··· Data excerpt ···
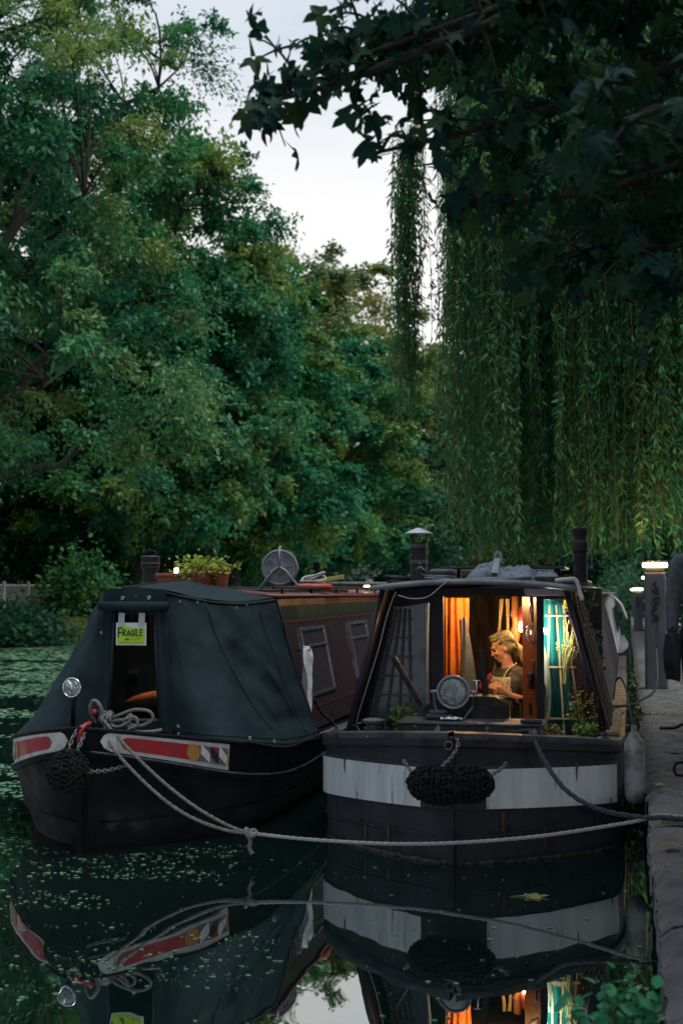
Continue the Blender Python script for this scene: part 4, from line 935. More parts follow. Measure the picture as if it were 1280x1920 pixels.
# left window: slanted pane in a thin bright bead
lw = [(-hw(0.75) + 0.075, 0.735), (DX0 - 0.135, 0.735), (DX0 - 0.135, 1.63), (-hw(1.60) + 0.065, 1.59)]
wl = thing('x', 'x x x x', 'x') if False else None
win = MB().poly([(x, YB + 0.004, z) for x, z in lw], (0, 0.004, 0)).build('window', 'sheen_glass', RB)
win['label'] = 'dim slanted pane with blue-grey curtain behind it'
mb = MB()
for a, b in zip(lw, lw[1:] + lw[:1]): mb.tube([(a[0], YB - 0.001, a[1]), (b[0], YB - 0.001, b[1])], 0.006, 6)
mb.build('window_bead', 'steel', win)
bpan('window_frame', [(-hw(0.74) + 0.037, 0.722), (-hw(0.74) + 0.075, 0.722), (-hw(1.6) + 0.065, 1.60), (-hw(1.6) + 0.037, 1.60)], 'dark_frame', YB - 0.005, 0.05, win)
bpan('window_frame', [(-hw(1.6) + 0.037, 1.602), (DX0 - 0.102, 1.635), (DX0 - 0.102, zh - 0.003), (-hw(zh) + 0.037, zh - 0.003)], 'dark_frame', YB - 0.005, 0.05, win)
# right window with lit curtain
rw = [(DX1 + 0.06, 0.735), (hw(0.74) - 0.06, 0.735), (hw(1.66) - 0.06, 1.675), (DX1 + 0.06, 1.675)]
winr = MB().poly([(x, YB + 0.008, z) for x, z in rw], (0, 0.004, 0)).build('window', 'glass', RB)
winr['label'] = 'lit pane with teal and red curtains behind it'
bpan('window_frame', [(hw(0.74) - 0.06, 0.722), (hw(0.74) - 0.037, 0.722), (hw(1.68) - 0.037, 1.685), (hw(1.68) - 0.06, 1.685)], 'dark_frame', YB - 0.005, 0.05, winr)
# open door leaf, hinged on the right post and swung out towards the bow
hx, hy = DX1 + 0.012, YB - 0.02
ex, ey = DX1 + 0.150, YB - 0.35
dd = Vector((ex - hx, ey - hy, 0)); L_ = dd.length; dd.normalize(); nn = Vector((-dd.y, dd.x, 0)); rz_ = math.atan2(dd.y, dd.x)
drm = Matrix.Rotation(rz_, 3, 'Z')
def dpt(a, b, z): return Vector((hx, hy, 0)) + dd * a + nn * b + Vector((0, 0, z))
door = MB().box(dpt(L_ / 2, 0, 1.19), (L_, 0.03, 0.99), drm).build('door', 'wood_door', RB, bevel=0.005)
MB().box(dpt(L_ + 0.012, 0.0, 1.19), (0.022, 0.055, 1.0), drm).build('door_edge', 'black_iron', door, bevel=0.006)
fs_ = 0.017        # visible face side of the door, towards the doorway
side_sign = -1
def on_door(a, z, out=0.02): return dpt(a, side_sign * out, z)
MB().tube([on_door(0.235, 1.56), on_door(0.235, 1.68)], 0.012, 8).build('bolt', 'steel', door, smooth=True)
MB().tube([on_door(0.245, 1.50), on_door(0.245, 1.66)], 0.006, 6).build('bolt_rod', 'steel', door, smooth=True)
MB().tube(smoothpath([on_door(0.22, 1.47, 0.016), on_door(0.22, 1.465, 0.04), on_door(0.20, 1.42, 0.055), on_door(0.22, 1.365, 0.04), on_door(0.22, 1.36, 0.016)], 5), 0.008, 8).build('handle', 'chrome', door, smooth=True)
MB().box(on_door(0.235, 1.10, 0.028), (0.10, 0.03, 0.05), drm).box(on_door(0.25, 1.045, 0.03), (0.05, 0.035, 0.07), drm).build('lock', 'black_iron', door, bevel=0.006)
MB().box(on_door(0.25, 1.16, 0.019), (0.07, 0.008, 0.11), drm).build('lock_plate', 'interior', door, bevel=0.003)
MB().box(on_door(0.19, 0.86, 0.022), (0.03, 0.014, 0.09), drm).build('finger_hole', 'panel_black', door, bevel=0.004)

# inside of the cabin
MB().box((0, 2.6, 0.27), (1.6, 2.1, 0.03)).build('cabin_floor', 'interior', RB)
MB().box((0, 3.6, 1.0), (1.75, 0.04, 1.5)).build('partition', 'interior', RB)
def drape(name, x0, x1, z0, z1, y, folds, m, parent, amp=0.022, seed=0, slant=0.0, nx=48, nz=14, taper=1.0):
    def f(u, v):
        zz = z1 + (z0 - z1) * v; xx = x0 + (x1 - x0) * u
        cx = (x0 + x1) / 2; xx = cx + (xx - cx) * (1 + (taper - 1) * v) + slant * v
        return (xx + 0.006 * math.sin(v * 5 + u * 9), y + amp * (0.45 + 0.55 * v) * math.sin(u * folds * 2 * PI + 0.7 * math.sin(v * 2.2 + seed)) + 0.01 * fbm(u * 4, v * 3, seed), zz)
    return MB().grid(f, nx, nz).build(name, m, parent, smooth=True)
drape('curtain', -0.32, -0.13, 0.42, 1.67, YB + 0.42, 3.2, 'curtain_orange', RB, 0.025, 3, 0.0, taper=1.0)['label'] = 'orange curtain inside the doorway'
drape('curtain', -0.64, -0.40, 0.55, 1.66, YB + 0.10, 4, 'curtain_blue', RB, 0.02, 1)['label'] = 'blue-grey curtain'
drape('curtain', 0.37, 0.645, 0.60, 1.655, YB + 0.085, 6, 'curtain_teal', RB, 0.018, 5, 0.03, taper=1.15)['label'] = 'bright teal curtain'
MB().grid(lambda u, v: (0.55 + (hw(1.66 - 1.06 * v) - 0.055 - 0.55) * u, YB + 0.115 + 0.012 * math.sin(u * 19), 1.66 - 1.06 * v), 30, 10).build('curtain', 'curtain_red', RB, smooth=True)['label'] = 'red curtain'
MB().tube([(0.35, YB + 0.085, 1.66), (0.70, YB + 0.085, 1.66)], 0.007, 6).build('curtain_rod', 'steel', RB, smooth=True)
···
> Stated goal
Transcribe each line above verbatim, with the pictures left out.

> Task output
Continue the Blender Python script for this scene: part 4, from line 935. More parts follow. Measure the picture as if it were 1280x1920 pixels.
# left window: slanted pane in a thin bright bead
lw = [(-hw(0.75) + 0.075, 0.735), (DX0 - 0.135, 0.735), (DX0 - 0.135, 1.63), (-hw(1.60) + 0.065, 1.59)]
wl = thing('x', 'x x x x', 'x') if False else None
win = MB().poly([(x, YB + 0.004, z) for x, z in lw], (0, 0.004, 0)).build('window', 'sheen_glass', RB)
win['label'] = 'dim slanted pane with blue-grey curtain behind it'
mb = MB()
for a, b in zip(lw, lw[1:] + lw[:1]): mb.tube([(a[0], YB - 0.001, a[1]), (b[0], YB - 0.001, b[1])], 0.006, 6)
mb.build('window_bead', 'steel', win)
bpan('window_frame', [(-hw(0.74) + 0.037, 0.722), (-hw(0.74) + 0.075, 0.722), (-hw(1.6) + 0.065, 1.60), (-hw(1.6) + 0.037, 1.60)], 'dark_frame', YB - 0.005, 0.05, win)
bpan('window_frame', [(-hw(1.6) + 0.037, 1.602), (DX0 - 0.102, 1.635), (DX0 - 0.102, zh - 0.003), (-hw(zh) + 0.037, zh - 0.003)], 'dark_frame', YB - 0.005, 0.05, win)
# right window with lit curtain
rw = [(DX1 + 0.06, 0.735), (hw(0.74) - 0.06, 0.735), (hw(1.66) - 0.06, 1.675), (DX1 + 0.06, 1.675)]
winr = MB().poly([(x, YB + 0.008, z) for x, z in rw], (0, 0.004, 0)).build('window', 'glass', RB)
winr['label'] = 'lit pane with teal and red curtains behind it'
bpan('window_frame', [(hw(0.74) - 0.06, 0.722), (hw(0.74) - 0.037, 0.722), (hw(1.68) - 0.037, 1.685), (hw(1.68) - 0.06, 1.685)], 'dark_frame', YB - 0.005, 0.05, winr)
# open door leaf, hinged on the right post and swung out towards the bow
hx, hy = DX1 + 0.012, YB - 0.02
ex, ey = DX1 + 0.150, YB - 0.35
dd = Vector((ex - hx, ey - hy, 0)); L_ = dd.length; dd.normalize(); nn = Vector((-dd.y, dd.x, 0)); rz_ = math.atan2(dd.y, dd.x)
drm = Matrix.Rotation(rz_, 3, 'Z')
def dpt(a, b, z): return Vector((hx, hy, 0)) + dd * a + nn * b + Vector((0, 0, z))
door = MB().box(dpt(L_ / 2, 0, 1.19), (L_, 0.03, 0.99), drm).build('door', 'wood_door', RB, bevel=0.005)
MB().box(dpt(L_ + 0.012, 0.0, 1.19), (0.022, 0.055, 1.0), drm).build('door_edge', 'black_iron', door, bevel=0.006)
fs_ = 0.017        # visible face side of the door, towards the doorway
side_sign = -1
def on_door(a, z, out=0.02): return dpt(a, side_sign * out, z)
MB().tube([on_door(0.235, 1.56), on_door(0.235, 1.68)], 0.012, 8).build('bolt', 'steel', door, smooth=True)
MB().tube([on_door(0.245, 1.50), on_door(0.245, 1.66)], 0.006, 6).build('bolt_rod', 'steel', door, smooth=True)
MB().tube(smoothpath([on_door(0.22, 1.47, 0.016), on_door(0.22, 1.465, 0.04), on_door(0.20, 1.42, 0.055), on_door(0.22, 1.365, 0.04), on_door(0.22, 1.36, 0.016)], 5), 0.008, 8).build('handle', 'chrome', door, smooth=True)
MB().box(on_door(0.235, 1.10, 0.028), (0.10, 0.03, 0.05), drm).box(on_door(0.25, 1.045, 0.03), (0.05, 0.035, 0.07), drm).build('lock', 'black_iron', door, bevel=0.006)
MB().box(on_door(0.25, 1.16, 0.019), (0.07, 0.008, 0.11), drm).build('lock_plate', 'interior', door, bevel=0.003)
MB().box(on_door(0.19, 0.86, 0.022), (0.03, 0.014, 0.09), drm).build('finger_hole', 'panel_black', door, bevel=0.004)

# inside of the cabin
MB().box((0, 2.6, 0.27), (1.6, 2.1, 0.03)).build('cabin_floor', 'interior', RB)
MB().box((0, 3.6, 1.0), (1.75, 0.04, 1.5)).build('partition', 'interior', RB)
def drape(name, x0, x1, z0, z1, y, folds, m, parent, amp=0.022, seed=0, slant=0.0, nx=48, nz=14, taper=1.0):
    def f(u, v):
        zz = z1 + (z0 - z1) * v; xx = x0 + (x1 - x0) * u
        cx = (x0 + x1) / 2; xx = cx + (xx - cx) * (1 + (taper - 1) * v) + slant * v
        return (xx + 0.006 * math.sin(v * 5 + u * 9), y + amp * (0.45 + 0.55 * v) * math.sin(u * folds * 2 * PI + 0.7 * math.sin(v * 2.2 + seed)) + 0.01 * fbm(u * 4, v * 3, seed), zz)
    return MB().grid(f, nx, nz).build(name, m, parent, smooth=True)
drape('curtain', -0.32, -0.13, 0.42, 1.67, YB + 0.42, 3.2, 'curtain_orange', RB, 0.025, 3, 0.0, taper=1.0)['label'] = 'orange curtain inside the doorway'
drape('curtain', -0.64, -0.40, 0.55, 1.66, YB + 0.10, 4, 'curtain_blue', RB, 0.02, 1)['label'] = 'blue-grey curtain'
drape('curtain', 0.37, 0.645, 0.60, 1.655, YB + 0.085, 6, 'curtain_teal', RB, 0.018, 5, 0.03, taper=1.15)['label'] = 'bright teal curtain'
MB().grid(lambda u, v: (0.55 + (hw(1.66 - 1.06 * v) - 0.055 - 0.55) * u, YB + 0.115 + 0.012 * math.sin(u * 19), 1.66 - 1.06 * v), 30, 10).build('curtain', 'curtain_red', RB, smooth=True)['label'] = 'red curtain'
MB().tube([(0.35, YB + 0.085, 1.66), (0.70, YB + 0.085, 1.66)], 0.007, 6).build('curtain_rod', 'steel', RB, smooth=True)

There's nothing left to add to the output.